• Приглашаем посетить наш сайт
    Булгаков (bulgakov.lit-info.ru)
  • Пумпянский Л. В.: Тредиаковский
    Глава 6

    Глава: 1 2 3 4 5 6 7

    6

    Фенелон (1651--1715) не только один из крупнейших французских писателей, но и представитель целой стадии в развитии французской мысли, переходной от абсолютистского мировоззрения к просветительному движению. Переходный характер носит и его отношение к античности: как и Буало, он видит в ней единую и вечную норму прекрасного, а на деле беллетризирует наследие Гомера и Вергилия, превращая их сюжеты в роман, а их эпическую фразеологию в текучую, прозрачно-легкую, сладкогласную прозу романа. В 1689 г., уже выдвинувшись образованием и талантом среди духовенства, он был приглашен в воспитатели герцога Бургундского, внука Людовика XIV. Для него он написал "Басни" и "Разговоры мертвых" (например Цезаря с Катоном), в которых намечено уже намерение слить полезные для будущего короля либерально-монархические политические уроки с легким изложением преданий, сюжетов и исторических событий древнего мира. Переход Фенелона к квиэтизму привел к его опале. Квиэтизм был, в сущности, протестом против официально-государственного католицизма; поэтому сторонники квиэтизма, во главе с основательницей учения Мадам Гюон, близким другом Фенелона, подверглись гонениям. Но обострение споров о квиэтизме, против которого выступает всемогущий Боссюэ, приводит в 1697 г. к разрыву Фенелона с двором и отъезду в его Камбрэйскую епархию. А когда в 1699 г. напечатан был, без ведома автора, "Телемак" (написанный еще около 1694--1695 г.), Людовик XIV увидел в нем (совершенно справедливо) критику его режима. Он наивно сказал: "Какая неблагодарность! Он задумал развенчание моего царствования". Во все продолжение царствования Людовика XIV, т. е. до 1715 г., не разрешено было ни одно издание "Телемака", что, впрочем, не помешало тому, что вся образованная Франция прочитала "Телемака" по зарубежным (голландским) изданиям. Запретность только подчеркнула оппозиционность книги. А за границей успех был еще больше; сразу появились переводы; здесь особых политических препятствий не могло быть, потому что резкая критика королей, ведущих разорительные завоевательные войны из тщеславия, вне Франции естественно воспринималась как осуждение завоевательных войн Людовика XIV, без пользы разоривших Францию и взволновавших всю Европу, а эти войны Европа единодушно ненавидела, равно как и притязания их зачинщика на европейскую гегемонию.

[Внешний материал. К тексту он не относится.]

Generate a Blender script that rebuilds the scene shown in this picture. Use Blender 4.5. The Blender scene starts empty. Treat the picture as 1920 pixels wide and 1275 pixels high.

    В России "Телемак" был известен очень рано, значительно раньше первого легального (и, кстати, первого исправного) парижского издания 1717 г. Известный барон Гюйссен, политический агент Петра I за границей, в инструкции для воспитания царевича Алексея усиленно и с похвалой рекомендует "Телемака" ("в свете знатный Телемак") как полезнейшую книгу для русского наследника престола, а так как он называет "Телемака" вслед за Пуфендорфом и Гроцием, то, очевидно, он видит в романе Фенелона политический трактат в беллетристической форме. В четырех списках известен и первый (рукописный) перевод "Телемака" еще петровского времени (1724). Первый русский печатный перевод вышел в издании Академии Наук в 1747 г., но сделан он был еще в 1734 г., - кем - в издании не сообщено, но можно считать выясненным, что перевод этот принадлежал А. Ф. Хрущову, родственнику, единомышленнику и доверенному лицу Артемия Волынского, казненному вместе с ним в 1740 г. за борьбу против правящей немецкой партии. Роман Фенелона, очевидно, сочувственно читался и комментировался в кружке Волынского. Тредиаковскому, конечно, был известен этот перевод, он указывает на него в "Предъизъяснении" к своей "Телемахиде", считает его литературно неудовлетворительным ("токмо тень... истинного Телемака"), и хотя ему известно имя автора, но он его не называет: это имя казненного государственного преступника. Называет Тредиаковский еще один ему известный рукописный перевод первых песен "Телемака" (ритмической прозой) да еще стихотворный перевод, александрийским стихом с рифмами, первых трех песен, сделанный недавно (Тредиаковский пишет в 1766 г.), представленный ему на просмотр и им одобренный; вероятно, что этот ямбический перевод принадлежит молодому Державину, тогда солдату Преображенского полка.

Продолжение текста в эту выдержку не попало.